The plant, the cat and the cockroach: the entangled ethics of thinking dis-anthropocentrically with Adília Lopes 30 de xuño de 2021
The plant, the cat and the cockroach: the entangled ethics of thinking dis-anthropocentrically with Adília Lopes
Conference
Politically anti-speciesist, the poetry of Adília Lopes responds to an ethical duty of care towards other species. By staging multi-species encounters, for example with cats and cockroaches, whose vulnerable lives intervene in the poet’s, it provides fertile ground for exploring the interrelatedness of human and nonhuman life.

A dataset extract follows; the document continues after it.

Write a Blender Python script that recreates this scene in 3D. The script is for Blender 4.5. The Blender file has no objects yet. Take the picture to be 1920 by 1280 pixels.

The animals of Adilian poetry are, more often than not, living bodies – material, temporal, and susceptible to suffering. By addressing the vulnerability of nonhuman animals, and frequently endowing them with individual personalities, Adília’s poetry de-genericises them and supports their striving for life. Human exceptionalism has no place in her poetic universe. I contend that Adília Lopes can be read productively alongside the work of environmental humanities scholar Stacey Alaimo, whose work on the transcorporeal porous boundaries between human and nonhuman bodies resonates with the poet’s construction of a lyric subject who is deeply affected by – and implicated in – the lives of other species, even to the point of embodying their own idiosyncrasies within herself. Ever alive to our ethical entanglements with the nonhuman, Adília’s poetry helps us to think ‘dis-anthropocentrically’ by extending our definition of the human to encompass it within a web of all of its interrelations, as well as imaginatively dissolving the human as a distinctive category in itself.